10 The scepter will not depart from Judah,
    nor the ruler’s staff from between his feet,
until he to whom it belongs shall come
    and the obedience of the nations shall be his.
11 He will tether his donkey to a vine,
    his colt to the choicest branch;
he will wash his garments in wine,
    his robes in the blood of grapes.

As we can see, this one will not only be ruler of Israel, God’s people, per Ezekiel, but also a ruler of the nations. This prophecy is what began the idea of a Messiah, simply an anointed one as were all kings and rulers in the history of Israel. From the time Jacob spoke these words to the time of Ezekiel’s similar words was approximately 1,400 years! That’s a theme with some staying power, and why it had such a hold on Jewish imagination at the time of Jesus. Not to mention why it would be very difficult, I believe impossible, to be a product of man, mere human fiction. 

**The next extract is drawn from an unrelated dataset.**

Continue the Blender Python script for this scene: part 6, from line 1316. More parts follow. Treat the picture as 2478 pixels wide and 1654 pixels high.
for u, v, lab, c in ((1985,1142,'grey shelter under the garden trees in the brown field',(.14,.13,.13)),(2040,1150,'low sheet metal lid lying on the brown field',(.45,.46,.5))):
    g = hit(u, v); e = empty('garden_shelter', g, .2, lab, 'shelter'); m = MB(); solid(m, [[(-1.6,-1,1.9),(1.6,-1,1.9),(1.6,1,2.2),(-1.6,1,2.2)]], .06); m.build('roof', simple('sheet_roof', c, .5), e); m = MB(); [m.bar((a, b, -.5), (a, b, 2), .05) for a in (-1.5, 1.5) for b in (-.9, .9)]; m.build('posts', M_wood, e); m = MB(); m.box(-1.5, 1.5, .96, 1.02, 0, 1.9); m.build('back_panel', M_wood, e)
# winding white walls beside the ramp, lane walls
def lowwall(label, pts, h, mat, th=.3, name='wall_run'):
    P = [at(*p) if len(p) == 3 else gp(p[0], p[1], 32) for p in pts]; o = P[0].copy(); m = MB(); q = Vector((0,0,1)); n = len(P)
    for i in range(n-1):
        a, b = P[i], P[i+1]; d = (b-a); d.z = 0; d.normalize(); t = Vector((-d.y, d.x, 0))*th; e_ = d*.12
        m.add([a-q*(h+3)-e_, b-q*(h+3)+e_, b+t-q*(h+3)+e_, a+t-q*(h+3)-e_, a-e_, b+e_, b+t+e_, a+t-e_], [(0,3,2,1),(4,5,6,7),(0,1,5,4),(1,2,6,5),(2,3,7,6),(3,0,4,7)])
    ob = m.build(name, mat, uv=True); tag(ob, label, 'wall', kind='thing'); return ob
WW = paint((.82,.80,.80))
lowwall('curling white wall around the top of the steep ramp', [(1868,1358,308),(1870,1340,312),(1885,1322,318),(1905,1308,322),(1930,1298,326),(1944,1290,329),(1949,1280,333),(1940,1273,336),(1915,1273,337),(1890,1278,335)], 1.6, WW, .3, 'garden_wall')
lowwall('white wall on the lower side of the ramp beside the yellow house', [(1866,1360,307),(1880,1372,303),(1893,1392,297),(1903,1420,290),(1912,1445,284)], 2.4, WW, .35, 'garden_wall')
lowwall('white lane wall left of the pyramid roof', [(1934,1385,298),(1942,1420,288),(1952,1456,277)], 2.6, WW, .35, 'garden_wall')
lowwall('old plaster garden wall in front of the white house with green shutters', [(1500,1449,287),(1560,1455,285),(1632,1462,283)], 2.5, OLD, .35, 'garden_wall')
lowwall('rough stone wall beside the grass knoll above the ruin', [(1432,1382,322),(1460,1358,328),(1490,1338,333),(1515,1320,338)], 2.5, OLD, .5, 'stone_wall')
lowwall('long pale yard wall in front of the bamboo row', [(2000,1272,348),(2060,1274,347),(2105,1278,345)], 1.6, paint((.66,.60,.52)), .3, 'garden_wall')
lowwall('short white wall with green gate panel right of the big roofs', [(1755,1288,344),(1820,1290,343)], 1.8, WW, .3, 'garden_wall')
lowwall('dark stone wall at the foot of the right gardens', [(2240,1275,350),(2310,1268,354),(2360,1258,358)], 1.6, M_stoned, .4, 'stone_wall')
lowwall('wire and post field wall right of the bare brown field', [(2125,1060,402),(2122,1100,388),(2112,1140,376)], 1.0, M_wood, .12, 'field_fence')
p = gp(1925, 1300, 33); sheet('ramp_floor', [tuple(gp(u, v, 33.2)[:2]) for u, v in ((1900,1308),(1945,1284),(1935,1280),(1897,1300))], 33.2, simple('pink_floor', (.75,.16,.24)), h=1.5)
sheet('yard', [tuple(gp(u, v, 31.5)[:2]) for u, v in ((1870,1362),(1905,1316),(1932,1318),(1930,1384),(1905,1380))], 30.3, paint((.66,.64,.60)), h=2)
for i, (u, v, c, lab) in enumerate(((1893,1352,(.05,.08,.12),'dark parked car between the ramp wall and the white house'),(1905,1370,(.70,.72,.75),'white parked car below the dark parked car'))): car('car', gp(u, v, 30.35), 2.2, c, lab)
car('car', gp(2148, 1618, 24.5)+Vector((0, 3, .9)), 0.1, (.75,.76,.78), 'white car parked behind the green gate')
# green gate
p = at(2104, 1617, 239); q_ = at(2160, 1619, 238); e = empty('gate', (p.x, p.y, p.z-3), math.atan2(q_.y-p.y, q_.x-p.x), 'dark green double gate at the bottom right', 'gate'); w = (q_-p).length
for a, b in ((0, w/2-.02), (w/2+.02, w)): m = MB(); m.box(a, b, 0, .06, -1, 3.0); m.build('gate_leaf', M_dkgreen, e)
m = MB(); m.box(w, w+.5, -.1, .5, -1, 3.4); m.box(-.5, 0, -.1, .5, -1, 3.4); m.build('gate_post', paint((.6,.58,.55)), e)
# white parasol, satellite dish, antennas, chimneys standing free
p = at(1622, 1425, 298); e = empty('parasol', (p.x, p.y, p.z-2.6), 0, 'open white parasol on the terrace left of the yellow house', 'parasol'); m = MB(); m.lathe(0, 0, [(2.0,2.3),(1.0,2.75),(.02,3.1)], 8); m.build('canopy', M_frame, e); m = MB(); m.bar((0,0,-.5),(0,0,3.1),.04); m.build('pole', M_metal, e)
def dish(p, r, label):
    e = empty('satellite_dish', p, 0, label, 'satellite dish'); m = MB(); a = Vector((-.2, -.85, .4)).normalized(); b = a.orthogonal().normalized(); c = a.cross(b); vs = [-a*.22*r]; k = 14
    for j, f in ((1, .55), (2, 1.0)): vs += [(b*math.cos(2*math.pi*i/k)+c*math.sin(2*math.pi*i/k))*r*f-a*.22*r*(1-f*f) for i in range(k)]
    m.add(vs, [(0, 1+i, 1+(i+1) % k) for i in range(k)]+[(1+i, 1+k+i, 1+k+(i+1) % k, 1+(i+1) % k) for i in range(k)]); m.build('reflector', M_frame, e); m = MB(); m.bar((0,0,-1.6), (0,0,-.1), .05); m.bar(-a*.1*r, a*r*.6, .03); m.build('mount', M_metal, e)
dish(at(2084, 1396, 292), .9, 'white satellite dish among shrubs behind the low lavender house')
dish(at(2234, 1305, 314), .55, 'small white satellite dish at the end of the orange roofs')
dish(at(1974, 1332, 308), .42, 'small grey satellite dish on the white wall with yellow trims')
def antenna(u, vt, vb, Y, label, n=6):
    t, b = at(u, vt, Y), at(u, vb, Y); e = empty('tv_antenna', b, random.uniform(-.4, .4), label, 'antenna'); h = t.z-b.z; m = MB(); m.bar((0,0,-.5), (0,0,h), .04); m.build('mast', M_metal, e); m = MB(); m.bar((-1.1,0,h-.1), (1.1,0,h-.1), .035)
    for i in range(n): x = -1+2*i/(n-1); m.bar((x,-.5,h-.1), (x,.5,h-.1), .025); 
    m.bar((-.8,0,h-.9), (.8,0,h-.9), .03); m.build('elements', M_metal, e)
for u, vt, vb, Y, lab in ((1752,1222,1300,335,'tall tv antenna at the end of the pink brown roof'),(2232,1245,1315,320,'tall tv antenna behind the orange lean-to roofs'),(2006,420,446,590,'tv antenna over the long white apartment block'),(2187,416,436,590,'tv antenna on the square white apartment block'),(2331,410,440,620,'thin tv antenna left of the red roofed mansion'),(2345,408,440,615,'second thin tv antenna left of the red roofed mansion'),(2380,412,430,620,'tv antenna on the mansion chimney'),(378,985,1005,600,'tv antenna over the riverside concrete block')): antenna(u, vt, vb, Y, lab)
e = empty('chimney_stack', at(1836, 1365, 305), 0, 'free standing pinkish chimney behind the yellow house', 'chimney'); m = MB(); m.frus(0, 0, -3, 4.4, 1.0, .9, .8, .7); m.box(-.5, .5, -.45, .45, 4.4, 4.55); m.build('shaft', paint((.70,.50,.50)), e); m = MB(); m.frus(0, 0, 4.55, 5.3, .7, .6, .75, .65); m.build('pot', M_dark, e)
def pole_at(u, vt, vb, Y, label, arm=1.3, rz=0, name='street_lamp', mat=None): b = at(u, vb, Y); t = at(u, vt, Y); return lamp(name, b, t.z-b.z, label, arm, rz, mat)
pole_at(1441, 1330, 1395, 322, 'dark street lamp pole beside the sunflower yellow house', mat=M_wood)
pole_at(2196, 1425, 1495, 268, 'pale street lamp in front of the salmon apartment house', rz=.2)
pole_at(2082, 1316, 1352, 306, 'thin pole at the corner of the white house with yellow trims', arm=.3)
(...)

Which raises the question of who this Messiah would be and what he would be like. While there were many differing ideas about it in the intertestamental period (Malachi to John the Baptist), most Jews agreed he would be a Davidic like king who would rule in Israel from Jerusalem and lead them in victory over their oppressors. Even Jesus’ disciples after he was raised from the dead and prior to his ascension (Acts 1), not understanding it all yet asked him, “Lord, are you at this time going to restore the kingdom to Israel?” They like all Jews of the time missed the spiritual part of the equation, that the Messiah’s reign over the nations would be through the transformation of the hearts of his people. Which brings us to the eschatological and how we’re to understand Jacob’s prophecy that the Messiah’s rule would include the “obedience of the nations.”

In the Jewish conception of the first century, Messiah’s rule would be physical and temporal from Israel over the nations in this material world. Once the Messiah led them in military conquest over the Romans, everything would be like it was always supposed to be with the nation of Israel and their king ruling the earth. Unfortunately, they would miss the spiritual significance of the Isaiah 53 Messiah who would redeem his people from their sins. When Jesus rose from the dead, it didn’t take long for them to realize Jesus was in fact the fulfillment of Isaiah 53, as it is worked out in the rest of the New Testament. The question for Christians now would be looking back at these passages, what would the “obedience of the nations” look like going forward.” It’s not an easy question to answer, as we can see from the last two thousand years of Christian history.

Like most Christians, until last year and my conversion to post-millennialism, I saw the answer to that question as purely eschatological, meaning it was for the time after Jesus comes again in judgment and we experience the new heavens and earth of Revelation 21. My tendency was to over spiritualize such passages as if they had no relevance to life in this fallen material world. How could they! Look at how horrible things are. It will only, I thought, take a final, supernatural act of Almighty God in Christ to change things. Otherwise, we’re stuck with things getting worse and worse, or at best staying just the miserable way they are.

Now I am convinced Jacob’s “in the last days” prophecy about this ruler started when Jesus rose from the dead and ascended to heaven to reign “far above all rule and authority, power and dominion, and every name that is invoked” (Eph. 1). These days started at Pentecost, as Peter says in Acts 2, that “in the last days” God would pour out his Spirit on all flesh. We by the power of the Holy Spirit as Christ’s body in this fallen world get to be part of God advancing his kingdom and building his church in our day until “the obedience of the nations” is his!